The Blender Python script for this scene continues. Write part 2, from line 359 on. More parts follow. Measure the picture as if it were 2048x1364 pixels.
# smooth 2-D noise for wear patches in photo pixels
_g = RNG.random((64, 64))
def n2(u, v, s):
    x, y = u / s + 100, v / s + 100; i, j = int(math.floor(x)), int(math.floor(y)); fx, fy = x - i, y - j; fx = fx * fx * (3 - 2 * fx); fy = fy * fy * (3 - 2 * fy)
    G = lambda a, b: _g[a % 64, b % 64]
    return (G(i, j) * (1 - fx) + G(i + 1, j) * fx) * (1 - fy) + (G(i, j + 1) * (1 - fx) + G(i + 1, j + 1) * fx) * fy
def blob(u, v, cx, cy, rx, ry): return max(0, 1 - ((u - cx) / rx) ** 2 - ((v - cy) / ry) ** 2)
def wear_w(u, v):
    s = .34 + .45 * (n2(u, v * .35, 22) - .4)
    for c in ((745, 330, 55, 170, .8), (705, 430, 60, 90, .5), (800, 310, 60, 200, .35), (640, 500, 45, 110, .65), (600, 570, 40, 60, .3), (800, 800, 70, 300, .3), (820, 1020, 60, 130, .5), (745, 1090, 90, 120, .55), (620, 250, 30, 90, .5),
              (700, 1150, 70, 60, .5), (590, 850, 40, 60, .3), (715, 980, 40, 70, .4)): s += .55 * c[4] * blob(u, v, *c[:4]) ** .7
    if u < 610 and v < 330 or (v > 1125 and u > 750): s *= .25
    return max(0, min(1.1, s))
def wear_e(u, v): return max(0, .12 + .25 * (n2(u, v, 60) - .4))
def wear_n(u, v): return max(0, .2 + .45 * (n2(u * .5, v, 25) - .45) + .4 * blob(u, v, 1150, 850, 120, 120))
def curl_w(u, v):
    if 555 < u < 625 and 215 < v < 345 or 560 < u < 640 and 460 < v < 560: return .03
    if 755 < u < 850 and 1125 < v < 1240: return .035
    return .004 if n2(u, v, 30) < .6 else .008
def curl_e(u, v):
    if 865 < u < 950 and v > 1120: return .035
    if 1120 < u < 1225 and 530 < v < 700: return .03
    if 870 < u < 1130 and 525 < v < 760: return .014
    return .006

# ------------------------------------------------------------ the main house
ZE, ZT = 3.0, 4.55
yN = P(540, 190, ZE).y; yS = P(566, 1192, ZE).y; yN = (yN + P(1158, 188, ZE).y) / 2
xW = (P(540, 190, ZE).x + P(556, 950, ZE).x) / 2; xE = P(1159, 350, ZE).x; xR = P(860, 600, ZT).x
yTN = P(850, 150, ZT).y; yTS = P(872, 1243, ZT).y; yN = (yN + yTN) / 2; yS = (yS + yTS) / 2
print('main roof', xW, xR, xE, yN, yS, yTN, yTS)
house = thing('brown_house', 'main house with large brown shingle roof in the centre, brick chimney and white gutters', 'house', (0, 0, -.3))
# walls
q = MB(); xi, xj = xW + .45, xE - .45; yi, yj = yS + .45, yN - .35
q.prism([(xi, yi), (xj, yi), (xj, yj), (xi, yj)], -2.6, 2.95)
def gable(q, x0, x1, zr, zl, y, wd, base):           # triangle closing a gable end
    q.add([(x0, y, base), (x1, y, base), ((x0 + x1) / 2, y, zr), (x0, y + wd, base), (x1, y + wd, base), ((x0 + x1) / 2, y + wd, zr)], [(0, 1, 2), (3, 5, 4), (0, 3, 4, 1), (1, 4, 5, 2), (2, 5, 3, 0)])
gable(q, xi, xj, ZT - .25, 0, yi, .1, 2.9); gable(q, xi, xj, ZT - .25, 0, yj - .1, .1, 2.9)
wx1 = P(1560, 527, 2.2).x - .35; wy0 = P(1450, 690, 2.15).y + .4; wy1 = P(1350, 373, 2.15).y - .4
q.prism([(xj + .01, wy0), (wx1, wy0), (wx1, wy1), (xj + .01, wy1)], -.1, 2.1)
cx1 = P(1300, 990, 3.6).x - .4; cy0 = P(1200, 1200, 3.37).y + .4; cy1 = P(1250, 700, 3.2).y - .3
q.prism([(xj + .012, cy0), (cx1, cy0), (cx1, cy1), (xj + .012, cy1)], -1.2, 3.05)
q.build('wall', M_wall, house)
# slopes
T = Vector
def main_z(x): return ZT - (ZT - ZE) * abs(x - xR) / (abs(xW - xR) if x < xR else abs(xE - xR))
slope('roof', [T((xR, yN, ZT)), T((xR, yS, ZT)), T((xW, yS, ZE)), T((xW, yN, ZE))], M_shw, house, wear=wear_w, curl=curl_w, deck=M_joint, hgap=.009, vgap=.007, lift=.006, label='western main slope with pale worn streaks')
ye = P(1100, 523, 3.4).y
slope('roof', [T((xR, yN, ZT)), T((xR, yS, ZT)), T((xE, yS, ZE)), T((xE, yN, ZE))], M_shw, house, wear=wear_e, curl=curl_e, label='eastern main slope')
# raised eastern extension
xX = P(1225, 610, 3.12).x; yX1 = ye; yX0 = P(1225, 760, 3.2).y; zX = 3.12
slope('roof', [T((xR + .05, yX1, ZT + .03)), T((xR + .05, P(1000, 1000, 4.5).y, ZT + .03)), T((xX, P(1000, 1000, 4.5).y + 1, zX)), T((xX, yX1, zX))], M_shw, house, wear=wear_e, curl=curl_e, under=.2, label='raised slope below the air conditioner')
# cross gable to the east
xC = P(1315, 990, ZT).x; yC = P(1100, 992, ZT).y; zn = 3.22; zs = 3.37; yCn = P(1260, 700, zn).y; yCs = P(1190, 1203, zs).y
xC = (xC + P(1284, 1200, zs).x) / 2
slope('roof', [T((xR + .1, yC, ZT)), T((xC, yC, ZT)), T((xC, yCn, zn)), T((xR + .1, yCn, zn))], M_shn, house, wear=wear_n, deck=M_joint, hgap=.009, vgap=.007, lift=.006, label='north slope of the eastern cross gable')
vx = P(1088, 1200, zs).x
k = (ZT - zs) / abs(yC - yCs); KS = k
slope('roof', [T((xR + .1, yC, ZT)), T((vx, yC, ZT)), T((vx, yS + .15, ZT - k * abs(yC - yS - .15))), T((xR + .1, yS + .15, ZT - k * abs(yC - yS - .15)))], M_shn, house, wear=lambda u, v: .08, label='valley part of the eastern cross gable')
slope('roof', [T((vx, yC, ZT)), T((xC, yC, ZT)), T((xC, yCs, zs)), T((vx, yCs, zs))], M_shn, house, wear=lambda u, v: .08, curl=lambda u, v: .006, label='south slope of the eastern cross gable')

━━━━

PROBLEM STATEMENT ▸ Copy the data above exactly. Every line must be included.

TASK RESPONSE ▸
The Blender Python script for this scene continues. Write part 2, from line 359 on. More parts follow. Measure the picture as if it were 2048x1364 pixels.
# smooth 2-D noise for wear patches in photo pixels
_g = RNG.random((64, 64))
def n2(u, v, s):
    x, y = u / s + 100, v / s + 100; i, j = int(math.floor(x)), int(math.floor(y)); fx, fy = x - i, y - j; fx = fx * fx * (3 - 2 * fx); fy = fy * fy * (3 - 2 * fy)
    G = lambda a, b: _g[a % 64, b % 64]
    return (G(i, j) * (1 - fx) + G(i + 1, j) * fx) * (1 - fy) + (G(i, j + 1) * (1 - fx) + G(i + 1, j + 1) * fx) * fy
def blob(u, v, cx, cy, rx, ry): return max(0, 1 - ((u - cx) / rx) ** 2 - ((v - cy) / ry) ** 2)
def wear_w(u, v):
    s = .34 + .45 * (n2(u, v * .35, 22) - .4)
    for c in ((745, 330, 55, 170, .8), (705, 430, 60, 90, .5), (800, 310, 60, 200, .35), (640, 500, 45, 110, .65), (600, 570, 40, 60, .3), (800, 800, 70, 300, .3), (820, 1020, 60, 130, .5), (745, 1090, 90, 120, .55), (620, 250, 30, 90, .5),
              (700, 1150, 70, 60, .5), (590, 850, 40, 60, .3), (715, 980, 40, 70, .4)): s += .55 * c[4] * blob(u, v, *c[:4]) ** .7
    if u < 610 and v < 330 or (v > 1125 and u > 750): s *= .25
    return max(0, min(1.1, s))
def wear_e(u, v): return max(0, .12 + .25 * (n2(u, v, 60) - .4))
def wear_n(u, v): return max(0, .2 + .45 * (n2(u * .5, v, 25) - .45) + .4 * blob(u, v, 1150, 850, 120, 120))
def curl_w(u, v):
    if 555 < u < 625 and 215 < v < 345 or 560 < u < 640 and 460 < v < 560: return .03
    if 755 < u < 850 and 1125 < v < 1240: return .035
    return .004 if n2(u, v, 30) < .6 else .008
def curl_e(u, v):
    if 865 < u < 950 and v > 1120: return .035
    if 1120 < u < 1225 and 530 < v < 700: return .03
    if 870 < u < 1130 and 525 < v < 760: return .014
    return .006

# ------------------------------------------------------------ the main house
ZE, ZT = 3.0, 4.55
yN = P(540, 190, ZE).y; yS = P(566, 1192, ZE).y; yN = (yN + P(1158, 188, ZE).y) / 2
xW = (P(540, 190, ZE).x + P(556, 950, ZE).x) / 2; xE = P(1159, 350, ZE).x; xR = P(860, 600, ZT).x
yTN = P(850, 150, ZT).y; yTS = P(872, 1243, ZT).y; yN = (yN + yTN) / 2; yS = (yS + yTS) / 2
print('main roof', xW, xR, xE, yN, yS, yTN, yTS)
house = thing('brown_house', 'main house with large brown shingle roof in the centre, brick chimney and white gutters', 'house', (0, 0, -.3))
# walls
q = MB(); xi, xj = xW + .45, xE - .45; yi, yj = yS + .45, yN - .35
q.prism([(xi, yi), (xj, yi), (xj, yj), (xi, yj)], -2.6, 2.95)
def gable(q, x0, x1, zr, zl, y, wd, base):           # triangle closing a gable end
    q.add([(x0, y, base), (x1, y, base), ((x0 + x1) / 2, y, zr), (x0, y + wd, base), (x1, y + wd, base), ((x0 + x1) / 2, y + wd, zr)], [(0, 1, 2), (3, 5, 4), (0, 3, 4, 1), (1, 4, 5, 2), (2, 5, 3, 0)])
gable(q, xi, xj, ZT - .25, 0, yi, .1, 2.9); gable(q, xi, xj, ZT - .25, 0, yj - .1, .1, 2.9)
wx1 = P(1560, 527, 2.2).x - .35; wy0 = P(1450, 690, 2.15).y + .4; wy1 = P(1350, 373, 2.15).y - .4
q.prism([(xj + .01, wy0), (wx1, wy0), (wx1, wy1), (xj + .01, wy1)], -.1, 2.1)
cx1 = P(1300, 990, 3.6).x - .4; cy0 = P(1200, 1200, 3.37).y + .4; cy1 = P(1250, 700, 3.2).y - .3
q.prism([(xj + .012, cy0), (cx1, cy0), (cx1, cy1), (xj + .012, cy1)], -1.2, 3.05)
q.build('wall', M_wall, house)
# slopes
T = Vector
def main_z(x): return ZT - (ZT - ZE) * abs(x - xR) / (abs(xW - xR) if x < xR else abs(xE - xR))
slope('roof', [T((xR, yN, ZT)), T((xR, yS, ZT)), T((xW, yS, ZE)), T((xW, yN, ZE))], M_shw, house, wear=wear_w, curl=curl_w, deck=M_joint, hgap=.009, vgap=.007, lift=.006, label='western main slope with pale worn streaks')
ye = P(1100, 523, 3.4).y
slope('roof', [T((xR, yN, ZT)), T((xR, yS, ZT)), T((xE, yS, ZE)), T((xE, yN, ZE))], M_shw, house, wear=wear_e, curl=curl_e, label='eastern main slope')
# raised eastern extension
xX = P(1225, 610, 3.12).x; yX1 = ye; yX0 = P(1225, 760, 3.2).y; zX = 3.12
slope('roof', [T((xR + .05, yX1, ZT + .03)), T((xR + .05, P(1000, 1000, 4.5).y, ZT + .03)), T((xX, P(1000, 1000, 4.5).y + 1, zX)), T((xX, yX1, zX))], M_shw, house, wear=wear_e, curl=curl_e, under=.2, label='raised slope below the air conditioner')
# cross gable to the east
xC = P(1315, 990, ZT).x; yC = P(1100, 992, ZT).y; zn = 3.22; zs = 3.37; yCn = P(1260, 700, zn).y; yCs = P(1190, 1203, zs).y
xC = (xC + P(1284, 1200, zs).x) / 2
slope('roof', [T((xR + .1, yC, ZT)), T((xC, yC, ZT)), T((xC, yCn, zn)), T((xR + .1, yCn, zn))], M_shn, house, wear=wear_n, deck=M_joint, hgap=.009, vgap=.007, lift=.006, label='north slope of the eastern cross gable')
vx = P(1088, 1200, zs).x
k = (ZT - zs) / abs(yC - yCs); KS = k
slope('roof', [T((xR + .1, yC, ZT)), T((vx, yC, ZT)), T((vx, yS + .15, ZT - k * abs(yC - yS - .15))), T((xR + .1, yS + .15, ZT - k * abs(yC - yS - .15)))], M_shn, house, wear=lambda u, v: .08, label='valley part of the eastern cross gable')
slope('roof', [T((vx, yC, ZT)), T((xC, yC, ZT)), T((xC, yCs, zs)), T((vx, yCs, zs))], M_shn, house, wear=lambda u, v: .08, curl=lambda u, v: .006, label='south slope of the eastern cross gable')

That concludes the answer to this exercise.